● **TASK**
From the listing, collect all lines containing the word "objects".

------------------------

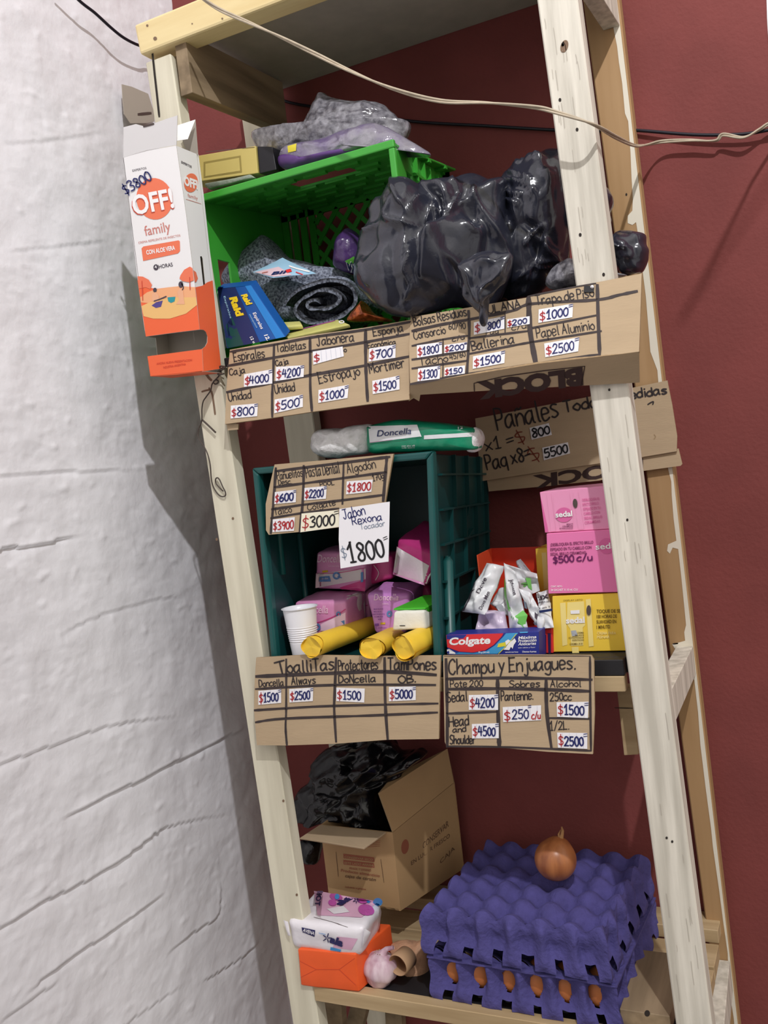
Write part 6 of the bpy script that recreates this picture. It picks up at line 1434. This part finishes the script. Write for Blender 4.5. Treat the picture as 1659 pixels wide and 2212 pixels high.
# ------------------------------------------------------------------ cables and wall bits
def cable(name, pts, r_, m, label, cat='cable', seg=8, twist=False):
    mb = MB(); P = crspline(pts, 8)
    if twist:
        n_ = len(P); A = []; B = []
        for i, p in enumerate(P):
            t_ = (P[min(i + 1, n_ - 1)] - P[max(i - 1, 0)]).normalized(); u = t_.cross(Vector((0, 0, 1))).normalized(); w = u.cross(t_); an = i * .14
            d = (u * math.cos(an) + w * math.sin(an)) * r_ * .75; A.append(p + d); B.append(p - d)
        mb.tube(A, r_ * .8, m, seg); mb.tube(B, r_ * .8, m, seg)
    else: mb.tube(P, r_, m, seg)
    return tag(mb.build(name), label, cat)
cp = [((415, -20), -.065), ((470, 18), -.06), ((540, 50), -.058), ((600, 77), -.057), ((680, 116), -.056), ((760, 155), -.056), ((850, 192), -.056), ((950, 218), -.056), ((1050, 222), -.054), ((1150, 231), -.05), ((1200, 242), -.045), ((1280, 268), -.03), ((1330, 296), .06), ((1370, 314), .20), ((1395, 313), .27), ((1430, 306), .305), ((1490, 303), .31), ((1545, 304), .31), ((1562, 291), .308), ((1605, 297), .308), ((1640, 280), .31), ((1665, 266), .312), ((1720, 250), .315)]
cable('white_cord', [at(*p, y_) for p, y_ in cp], .0020, 'cord_white', 'twisted whitish flex hanging across the front of the shelving unit', 'cord', 8, True)
bp = [atX(120, -50, -.545), atX(172, 2, -.545), atX(205, 28, -.545), atX(240, 60, -.545), atX(268, 82, -.545), atX(300, 98, -.545), atX(340, 110, -.545), at(470, 150, .316), at(610, 217, .322), at(760, 240, .322), at(890, 262, .322), at(1050, 272, .322), at(1200, 281, .322), at(1290, 283, .3265), at(1340, 283, .3265), at(1380, 282, .322), at(1500, 291, .318), at(1600, 290, .316), at(1665, 280, .316), at(1730, 268, .316)]
cable('black_cable', bp, .0026, 'cord_black', 'thin black cable running along the white wall and behind the unit across the red wall')
P = F(380, 760, .1627)
wp_ = P((640, 190), (600, 250), (570, 320), (525, 370), (498, 400), (520, 428), (555, 415), (560, 385), (525, 375), (480, 430), (462, 510), (400, 600), (362, 660), (345, 760), (345, 880), (330, 960), (303, 1020), (298, 1130), (340, 1210), (385, 1280), (425, 1370), (455, 1500), (466, 1640), (480, 1740), (510, 1820), (560, 1890), (610, 1922), (655, 1910), (655, 1860), (620, 1790), (580, 1700), (550, 1672), (528, 1690), (530, 1740), (575, 1800), (628, 1850))
mb = MB(); mb.tube(crspline([at(*p, -.0045 - .002 * math.sin(i * .7)) for i, p in enumerate(wp_)], 6), .0011, 'thin_wire', 6); mb.tube([at(*p, -.006) for p in P((345, 900), (385, 935), (460, 1005), (528, 1072))], .0015, 'thin_wire', 6)
mb.tube(crspline([at(*p, -.012) for p in P((660, 200), (600, 190), (570, 215), (610, 240), (650, 205), (590, 230), (560, 300), (640, 290))], 6), .0014, 'thin_wire', 6)
tag(mb.build('wire'), 'thin dark wire with a loop dangling down the left front post', 'wire')
mb = MB(); mb.sheet([at(*p, .3285) for p in ((1654, -60), (1800, -70), (1800, 90), (1660, 92), (1657, 40))], [], Vector((0, -1, 0)), .001, 'paper'); tag(mb.build('paper_notice'), 'corner of a white paper on the red wall at the far upper right', 'paper')

# cable running from the wall up towards the lamp, out of the picture; its shadow crosses the red wall
S0, S1 = at(1650, 345, YB), at(1490, 660, YB)
pts = [at(1690, 276, .318)]
for k_ in range(1, 9):
    t_ = k_ / 8; s_ = S0.lerp(S1, t_); pts.append(s_ + (KEY - s_) * (.05 + .29 * t_))
pts += [pts[-1].lerp(KEY, .5) + Vector((.1, .2, .05)), KEY + Vector((.1, .1, .25))]
lc_ = cable('lamp_cable', pts, .0024, 'cord_black', 'black cable leaving the junction on the red wall towards the ceiling lamp')
mb = MB(); mb.lathe(KEY + Vector((.1, .1, .12)), [(.001, 0), (.018, .0), (.02, .01), (.02, .06), (.012, .1), (.004, .13)], 'cord_black', 20)
mb.build('bulb_holder', lc_)
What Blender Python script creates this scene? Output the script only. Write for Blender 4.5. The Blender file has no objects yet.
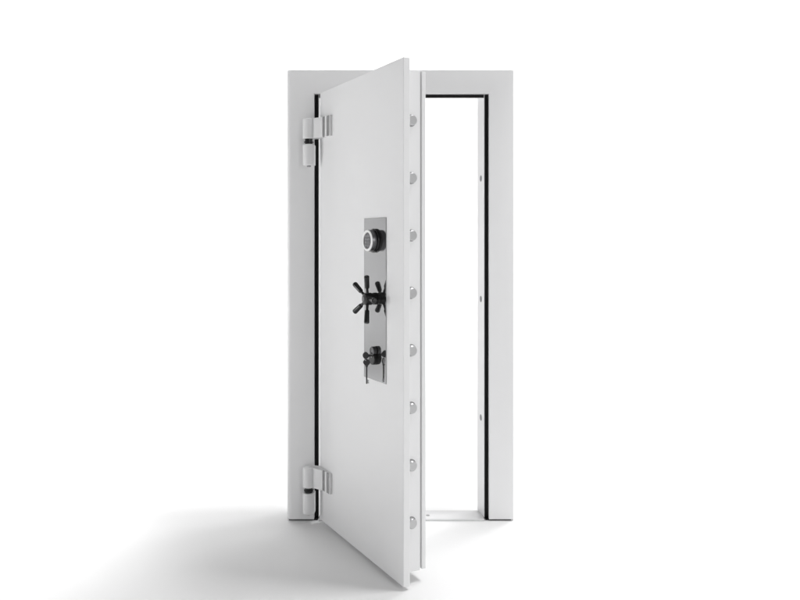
import bpy, bmesh, math
from mathutils import Vector, Matrix

S = 0.004878            # metres per working unit (unit = 1/451 of the frame height)
FZ = 280.0              # height of the eye above the floor, in working units
sc = bpy.context.scene
C = bpy.data.collections.new('vault_door_scene'); sc.collection.children.link(C)

# ------------------------------------------------------------------ materials
def mat(name, color, rough=0.5, metal=0.0, spec=0.5, bump=0.0, scale=300.0, var=0.0, coat=0.0, rvar=0.0, stretch=None):
    m = bpy.data.materials.new(name); m.use_nodes = True
    nt = m.node_tree; b = nt.nodes['Principled BSDF']
    b.inputs['Roughness'].default_value = rough
    b.inputs['Metallic'].default_value = metal
    b.inputs['Specular IOR Level'].default_value = spec
    b.inputs['Coat Weight'].default_value = coat
    tc = nt.nodes.new('ShaderNodeTexCoord')
    src = tc.outputs['Object']
    if stretch:
        mp = nt.nodes.new('ShaderNodeMapping'); mp.inputs['Scale'].default_value = stretch
        nt.links.new(src, mp.inputs['Vector']); src = mp.outputs['Vector']
    n = nt.nodes.new('ShaderNodeTexNoise'); n.inputs['Scale'].default_value = scale; n.inputs['Detail'].default_value = 4
    nt.links.new(src, n.inputs['Vector'])
    big = nt.nodes.new('ShaderNodeTexNoise'); big.inputs['Scale'].default_value = 3.0; big.inputs['Detail'].default_value = 3
    nt.links.new(src, big.inputs['Vector'])
    mix = nt.nodes.new('ShaderNodeMix'); mix.data_type = 'RGBA'
    c0 = [max(0, c*(1-var)) for c in color]; c1 = [min(1, c*(1+var)) for c in color]
    mix.inputs['A'].default_value = (*c0, 1); mix.inputs['B'].default_value = (*c1, 1)
    nt.links.new(big.outputs['Fac'], mix.inputs['Factor'])
    nt.links.new(mix.outputs['Result'], b.inputs['Base Color'])
    if rvar:
        mr = nt.nodes.new('ShaderNodeMapRange')
        mr.inputs['To Min'].default_value = max(0.01, rough-rvar); mr.inputs['To Max'].default_value = rough+rvar
        nt.links.new(n.outputs['Fac'], mr.inputs['Value']); nt.links.new(mr.outputs['Result'], b.inputs['Roughness'])
    if bump:
        bp = nt.nodes.new('ShaderNodeBump'); bp.inputs['Strength'].default_value = bump; bp.inputs['Distance'].default_value = 0.001
        nt.links.new(n.outputs['Fac'], bp.inputs['Height']); nt.links.new(bp.outputs['Normal'], b.inputs['Normal'])
    return m

M_WHITE = mat('white_powder_coat', (0.79, 0.79, 0.795), rough=0.38, bump=0.05, scale=420, var=0.012, rvar=0.05)
M_HINGE = mat('white_hinge_paint', (0.74, 0.74, 0.745), rough=0.32, bump=0.04, scale=420, var=0.01)
M_GREY = mat('grey_hinge_strip', (0.28, 0.28, 0.285), rough=0.4, metal=0.4, scale=300, var=0.03)
M_SOCKET = mat('socket_hole_shade', (0.16, 0.16, 0.165), rough=0.5, scale=200, var=0.05)  # dark tone painted for the shade inside the bolt holes
M_RUB = mat('black_rubber', (0.006, 0.006, 0.006), rough=0.75, spec=0.2, scale=200, var=0.1)
M_STEEL = mat('brushed_steel_bolt', (0.50, 0.50, 0.505), rough=0.34, metal=0.6, scale=600, rvar=0.02, var=0.03)
M_MIRROR = mat('polished_grey_steel', (0.35, 0.35, 0.354), rough=0.06, metal=0.95, scale=200, var=0.01)
M_DARKSTEEL = mat('dark_satin_steel', (0.15, 0.15, 0.155), rough=0.32, metal=1.0, scale=300, rvar=0.08, var=0.04, stretch=(1, 8, 1))
M_RING = mat('bright_chrome_ring', (0.92, 0.92, 0.92), rough=0.25, metal=0.0, scale=300, var=0.01)
M_KEYPAD = mat('grey_keypad_rubber', (0.16, 0.16, 0.165), rough=0.5, scale=300, var=0.05)
M_BUTTON = mat('pale_keypad_button', (0.30, 0.30, 0.31), rough=0.5, scale=300, var=0.05)
M_BLACK = mat('black_satin_enamel', (0.005, 0.005, 0.0055), rough=0.25, spec=0.45, scale=350, bump=0.03, var=0.1)
M_KEY = mat('dark_key_metal', (0.035, 0.035, 0.036), rough=0.4, metal=0.2, scale=350, var=0.1)
M_KEYPALE = mat('worn_key_metal', (0.40, 0.40, 0.41), rough=0.35, metal=0.8, scale=350, var=0.1)
M_SILL = mat('threshold_paint', (0.60, 0.60, 0.605), rough=0.3, bump=0.03, scale=420, var=0.01)
M_FLOOR = mat('white_studio_paper', (0.82, 0.82, 0.82), rough=0.75, spec=0.15, bump=0.03, scale=180, var=0.006)

# ------------------------------------------------------------------ mesh helpers
def finish(name, bm, m, parent=None, bevel=0.0, seg=2, smooth=False, mw=None):
    bmesh.ops.recalc_face_normals(bm, faces=bm.faces[:])
    me = bpy.data.meshes.new(name); bm.to_mesh(me); bm.free()
    ms = m if isinstance(m, (list, tuple)) else [m]
    for k in ms: me.materials.append(k)
    o = bpy.data.objects.new(name, me); C.objects.link(o)
    if parent: o.parent = parent
    if mw is not None: o.matrix_basis = mw
    if bevel:
        b = o.modifiers.new('bevel', 'BEVEL'); b.width = bevel*S; b.segments = seg; b.limit_method = 'ANGLE'; b.angle_limit = math.radians(35)
        b.harden_normals = False
    if smooth or bevel:
        for p in me.polygons: p.use_smooth = True
        try: me.set_sharp_from_angle(angle=math.radians(38))
        except Exception: pass
    return o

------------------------

● **ANSWER TO THE EXERCISE**
What Blender Python script creates this scene? Output the script only. Write for Blender 4.5. The Blender file has no objects yet.
    o = bpy.data.objects.new(name, me); C.objects.link(o)